When I first reported on the opening of Shaban Kabab & Curry (4145 Chestnut Street), I was excited by the prospect of having a new South Asian restaurant in the area. After all, as someone who enjoys cuisine from the region, I was looking forward to tasting Pakistani food—Shaban’s specialty—for the first time.

So on Monday night, I made my way through the blistering cold to the corner of 42nd and Chestnut Streets, where Shaban Kabab & Curry set up shop. Once inside, owner Mohammad Sajad greeted me with a warm cup of ginger and milk as we sat at the window bar. The dining area is small, but cozy, made up of polished aluminum furniture, grey and bright green walls, and a wood panel wall fixture that immediately pulls your focus. While Shaban’s cuisine may be traditional, there’s definitely nothing traditional about the design of the restaurant.

Sajad and I make small talk while I wait for the dishes he’s prepared for me to taste. Since opening, he tells me, Shaban has been really busy, with Thursdays through Sundays being the busiest days. (The restaurant was empty on Monday evening save for one customer, although online orders seemed to have been racking up.) And the feedback he’s received has been mostly positive—”People just love [the food],” he says. 

It’s a claim that has at least partly been confirmed online—so far, Shaban’s received an average of four stars on Yelp, although Grubhub is less kind.
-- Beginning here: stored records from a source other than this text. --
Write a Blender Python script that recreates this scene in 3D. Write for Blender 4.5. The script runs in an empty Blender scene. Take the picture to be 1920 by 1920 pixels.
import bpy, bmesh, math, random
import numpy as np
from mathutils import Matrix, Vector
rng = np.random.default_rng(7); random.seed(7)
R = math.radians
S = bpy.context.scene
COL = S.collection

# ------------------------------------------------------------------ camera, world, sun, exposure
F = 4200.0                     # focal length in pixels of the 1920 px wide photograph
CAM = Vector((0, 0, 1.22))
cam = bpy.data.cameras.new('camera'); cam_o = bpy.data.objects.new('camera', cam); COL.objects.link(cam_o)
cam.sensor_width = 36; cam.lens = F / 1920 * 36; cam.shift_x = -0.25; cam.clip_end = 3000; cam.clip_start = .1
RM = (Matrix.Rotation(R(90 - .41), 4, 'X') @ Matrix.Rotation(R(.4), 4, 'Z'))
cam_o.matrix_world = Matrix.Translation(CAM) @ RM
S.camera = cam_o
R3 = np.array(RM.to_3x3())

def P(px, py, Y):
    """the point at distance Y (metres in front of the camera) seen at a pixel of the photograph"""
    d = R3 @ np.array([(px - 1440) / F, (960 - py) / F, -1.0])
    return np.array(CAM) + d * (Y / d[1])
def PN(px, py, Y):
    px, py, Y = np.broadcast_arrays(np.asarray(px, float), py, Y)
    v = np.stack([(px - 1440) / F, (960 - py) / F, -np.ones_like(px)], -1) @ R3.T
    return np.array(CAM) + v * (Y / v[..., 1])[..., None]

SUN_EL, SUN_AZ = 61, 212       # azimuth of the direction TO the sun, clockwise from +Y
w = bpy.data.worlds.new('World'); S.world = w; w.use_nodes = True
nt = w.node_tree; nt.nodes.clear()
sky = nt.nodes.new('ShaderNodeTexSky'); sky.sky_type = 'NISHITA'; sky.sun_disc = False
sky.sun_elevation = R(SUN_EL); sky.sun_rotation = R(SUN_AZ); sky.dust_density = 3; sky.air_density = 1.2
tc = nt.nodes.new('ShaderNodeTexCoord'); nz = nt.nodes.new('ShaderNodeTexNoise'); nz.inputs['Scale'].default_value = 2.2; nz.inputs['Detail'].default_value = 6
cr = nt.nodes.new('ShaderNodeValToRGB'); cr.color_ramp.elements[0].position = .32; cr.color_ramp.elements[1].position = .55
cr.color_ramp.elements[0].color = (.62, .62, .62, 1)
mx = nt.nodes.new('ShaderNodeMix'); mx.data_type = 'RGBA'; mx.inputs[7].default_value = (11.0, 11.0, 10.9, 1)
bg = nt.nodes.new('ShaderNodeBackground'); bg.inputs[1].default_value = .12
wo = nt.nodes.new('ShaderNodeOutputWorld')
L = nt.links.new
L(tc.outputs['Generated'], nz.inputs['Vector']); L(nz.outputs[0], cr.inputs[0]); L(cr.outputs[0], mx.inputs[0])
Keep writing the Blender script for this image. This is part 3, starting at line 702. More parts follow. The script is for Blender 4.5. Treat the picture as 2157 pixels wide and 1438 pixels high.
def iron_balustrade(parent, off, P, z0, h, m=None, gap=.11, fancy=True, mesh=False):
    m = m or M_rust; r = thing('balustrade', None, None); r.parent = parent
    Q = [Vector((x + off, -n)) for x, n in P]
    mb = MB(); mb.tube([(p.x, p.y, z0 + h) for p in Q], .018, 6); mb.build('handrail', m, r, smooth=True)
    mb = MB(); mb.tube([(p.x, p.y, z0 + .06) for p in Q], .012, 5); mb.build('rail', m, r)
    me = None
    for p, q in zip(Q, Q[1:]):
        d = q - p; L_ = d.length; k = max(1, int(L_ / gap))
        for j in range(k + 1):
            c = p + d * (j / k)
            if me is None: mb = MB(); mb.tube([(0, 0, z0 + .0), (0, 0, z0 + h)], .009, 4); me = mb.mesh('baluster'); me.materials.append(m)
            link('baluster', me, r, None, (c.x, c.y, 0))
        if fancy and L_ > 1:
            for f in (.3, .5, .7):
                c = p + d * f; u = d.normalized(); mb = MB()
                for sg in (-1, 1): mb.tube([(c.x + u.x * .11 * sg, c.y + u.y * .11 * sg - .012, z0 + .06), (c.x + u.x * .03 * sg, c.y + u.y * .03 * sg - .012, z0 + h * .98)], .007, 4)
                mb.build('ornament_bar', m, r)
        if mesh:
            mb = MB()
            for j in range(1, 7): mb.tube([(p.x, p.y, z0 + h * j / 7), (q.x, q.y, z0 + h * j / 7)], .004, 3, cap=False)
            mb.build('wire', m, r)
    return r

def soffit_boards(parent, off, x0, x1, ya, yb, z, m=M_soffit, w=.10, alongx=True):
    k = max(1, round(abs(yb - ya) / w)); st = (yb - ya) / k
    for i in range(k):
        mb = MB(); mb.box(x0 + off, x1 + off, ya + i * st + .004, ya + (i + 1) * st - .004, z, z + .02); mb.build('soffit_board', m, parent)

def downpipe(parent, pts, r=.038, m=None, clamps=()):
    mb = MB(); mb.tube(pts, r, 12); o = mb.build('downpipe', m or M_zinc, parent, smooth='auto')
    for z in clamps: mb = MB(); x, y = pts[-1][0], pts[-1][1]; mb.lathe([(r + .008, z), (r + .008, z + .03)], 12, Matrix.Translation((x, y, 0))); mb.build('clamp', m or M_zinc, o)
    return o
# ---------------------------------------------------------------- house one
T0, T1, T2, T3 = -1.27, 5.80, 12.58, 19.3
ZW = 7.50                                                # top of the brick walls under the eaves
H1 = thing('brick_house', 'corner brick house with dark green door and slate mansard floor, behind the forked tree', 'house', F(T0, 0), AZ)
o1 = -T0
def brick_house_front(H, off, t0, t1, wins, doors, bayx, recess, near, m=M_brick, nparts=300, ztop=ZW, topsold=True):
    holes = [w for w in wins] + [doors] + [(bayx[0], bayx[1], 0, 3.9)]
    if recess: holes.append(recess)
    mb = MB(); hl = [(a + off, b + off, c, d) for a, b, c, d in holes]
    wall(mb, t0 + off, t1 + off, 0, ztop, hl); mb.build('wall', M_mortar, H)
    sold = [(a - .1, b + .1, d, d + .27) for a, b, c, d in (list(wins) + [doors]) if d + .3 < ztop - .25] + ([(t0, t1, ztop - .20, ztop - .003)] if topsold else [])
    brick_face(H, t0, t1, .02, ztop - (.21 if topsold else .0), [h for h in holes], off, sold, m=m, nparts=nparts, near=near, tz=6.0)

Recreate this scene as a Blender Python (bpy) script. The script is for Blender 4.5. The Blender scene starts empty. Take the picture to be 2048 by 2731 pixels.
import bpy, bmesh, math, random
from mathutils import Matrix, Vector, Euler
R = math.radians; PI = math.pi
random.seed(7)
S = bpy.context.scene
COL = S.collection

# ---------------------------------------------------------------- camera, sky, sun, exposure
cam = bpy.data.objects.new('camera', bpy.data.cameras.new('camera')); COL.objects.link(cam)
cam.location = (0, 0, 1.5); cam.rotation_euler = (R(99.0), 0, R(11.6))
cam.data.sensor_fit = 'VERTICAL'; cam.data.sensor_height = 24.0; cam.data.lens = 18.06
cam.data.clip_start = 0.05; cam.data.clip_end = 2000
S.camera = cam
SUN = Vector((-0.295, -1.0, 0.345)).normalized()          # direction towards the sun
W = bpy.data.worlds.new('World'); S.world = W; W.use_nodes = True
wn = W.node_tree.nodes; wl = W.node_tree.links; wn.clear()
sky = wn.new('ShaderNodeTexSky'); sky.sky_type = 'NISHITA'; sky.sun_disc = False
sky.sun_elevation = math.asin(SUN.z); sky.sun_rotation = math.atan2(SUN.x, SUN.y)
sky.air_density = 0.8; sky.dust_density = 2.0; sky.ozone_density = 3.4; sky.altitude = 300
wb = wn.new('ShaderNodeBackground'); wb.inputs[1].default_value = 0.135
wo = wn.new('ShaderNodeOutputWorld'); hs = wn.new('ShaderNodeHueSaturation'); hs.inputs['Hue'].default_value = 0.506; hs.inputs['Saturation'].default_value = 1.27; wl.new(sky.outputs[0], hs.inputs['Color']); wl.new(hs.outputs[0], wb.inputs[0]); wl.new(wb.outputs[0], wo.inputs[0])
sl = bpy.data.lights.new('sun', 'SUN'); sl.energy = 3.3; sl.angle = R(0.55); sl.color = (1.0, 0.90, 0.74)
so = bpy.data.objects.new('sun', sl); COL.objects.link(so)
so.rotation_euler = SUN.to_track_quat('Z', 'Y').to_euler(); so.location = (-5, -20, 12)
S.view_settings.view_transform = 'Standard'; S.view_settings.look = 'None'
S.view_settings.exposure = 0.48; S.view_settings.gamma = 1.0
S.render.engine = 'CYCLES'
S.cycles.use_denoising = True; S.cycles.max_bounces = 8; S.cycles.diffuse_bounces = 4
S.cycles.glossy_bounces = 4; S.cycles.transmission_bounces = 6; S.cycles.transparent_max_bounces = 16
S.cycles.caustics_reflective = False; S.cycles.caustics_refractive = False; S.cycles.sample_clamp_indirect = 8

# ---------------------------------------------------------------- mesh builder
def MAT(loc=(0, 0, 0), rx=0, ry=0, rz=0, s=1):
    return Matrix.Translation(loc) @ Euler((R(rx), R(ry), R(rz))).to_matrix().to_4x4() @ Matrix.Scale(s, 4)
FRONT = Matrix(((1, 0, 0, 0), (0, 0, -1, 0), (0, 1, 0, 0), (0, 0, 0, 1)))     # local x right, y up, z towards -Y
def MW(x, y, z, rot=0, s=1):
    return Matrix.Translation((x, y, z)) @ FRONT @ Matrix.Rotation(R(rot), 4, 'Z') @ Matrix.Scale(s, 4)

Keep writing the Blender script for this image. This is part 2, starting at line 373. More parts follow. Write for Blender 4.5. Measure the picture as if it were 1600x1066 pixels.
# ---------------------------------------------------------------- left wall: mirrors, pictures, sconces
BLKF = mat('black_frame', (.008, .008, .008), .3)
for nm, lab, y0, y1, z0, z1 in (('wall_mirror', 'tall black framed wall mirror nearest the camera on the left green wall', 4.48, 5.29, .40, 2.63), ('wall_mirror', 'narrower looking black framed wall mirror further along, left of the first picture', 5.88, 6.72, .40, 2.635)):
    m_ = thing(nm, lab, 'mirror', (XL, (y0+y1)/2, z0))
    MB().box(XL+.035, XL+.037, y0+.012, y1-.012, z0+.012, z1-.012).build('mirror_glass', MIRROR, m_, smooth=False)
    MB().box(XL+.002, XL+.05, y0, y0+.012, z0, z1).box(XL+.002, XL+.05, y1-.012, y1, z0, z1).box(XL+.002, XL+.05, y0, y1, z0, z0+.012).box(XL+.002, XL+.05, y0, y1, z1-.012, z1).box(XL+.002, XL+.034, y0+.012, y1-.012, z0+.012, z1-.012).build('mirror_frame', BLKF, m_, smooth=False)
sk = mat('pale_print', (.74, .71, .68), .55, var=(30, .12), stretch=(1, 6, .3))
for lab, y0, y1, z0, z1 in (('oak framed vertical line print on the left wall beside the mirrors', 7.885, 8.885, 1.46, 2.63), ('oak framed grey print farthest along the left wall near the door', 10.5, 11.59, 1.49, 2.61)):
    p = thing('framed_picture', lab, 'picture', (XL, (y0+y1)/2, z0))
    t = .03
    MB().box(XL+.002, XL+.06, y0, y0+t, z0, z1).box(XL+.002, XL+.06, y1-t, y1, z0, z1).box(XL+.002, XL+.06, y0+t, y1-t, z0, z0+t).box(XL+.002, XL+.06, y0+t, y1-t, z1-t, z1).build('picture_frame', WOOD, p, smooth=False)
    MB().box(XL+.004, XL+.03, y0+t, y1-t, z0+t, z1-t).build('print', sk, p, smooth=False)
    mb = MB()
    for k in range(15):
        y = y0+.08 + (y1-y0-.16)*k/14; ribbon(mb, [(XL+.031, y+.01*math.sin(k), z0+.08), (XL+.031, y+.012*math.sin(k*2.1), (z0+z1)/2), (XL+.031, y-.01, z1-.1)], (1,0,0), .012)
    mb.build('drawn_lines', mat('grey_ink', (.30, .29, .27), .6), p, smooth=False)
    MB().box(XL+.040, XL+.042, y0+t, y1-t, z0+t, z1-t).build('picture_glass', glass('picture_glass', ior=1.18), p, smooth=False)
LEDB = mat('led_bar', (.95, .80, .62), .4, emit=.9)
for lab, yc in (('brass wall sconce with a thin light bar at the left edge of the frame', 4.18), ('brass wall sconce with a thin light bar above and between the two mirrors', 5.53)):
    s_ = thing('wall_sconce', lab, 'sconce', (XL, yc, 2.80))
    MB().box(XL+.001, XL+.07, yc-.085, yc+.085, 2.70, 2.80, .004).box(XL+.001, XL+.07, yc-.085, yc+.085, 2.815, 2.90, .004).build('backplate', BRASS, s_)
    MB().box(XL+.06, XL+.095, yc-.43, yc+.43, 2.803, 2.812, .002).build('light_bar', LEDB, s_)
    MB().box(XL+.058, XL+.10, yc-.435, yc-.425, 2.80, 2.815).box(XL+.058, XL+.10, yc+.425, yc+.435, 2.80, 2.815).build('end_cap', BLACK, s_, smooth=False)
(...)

Nevertheless, I couldn’t wait to try the food. One by one, Sajad brings me three dishes to taste as he chats with me more about Shaban’s cooking techniques (it’s based on Mughlai cooking, developed by royalty and rooted in the use of elaborate flavors and whole spices). First up is the lamb biryani, a large plate of multi-colored basmati rice with lamb meat and sides of spiced yogurt and green chutney. On first bite, I immediately fall in love with this perfectly cooked dish—so much so I order the chicken version the next night for take out. It’s a clean, flavorful dish with a bit of a kick that’s brought out by pouring on a little bit of yogurt and chutney. And the lamb was tender, although hard to pull off the bone. All in all, incredibly fresh.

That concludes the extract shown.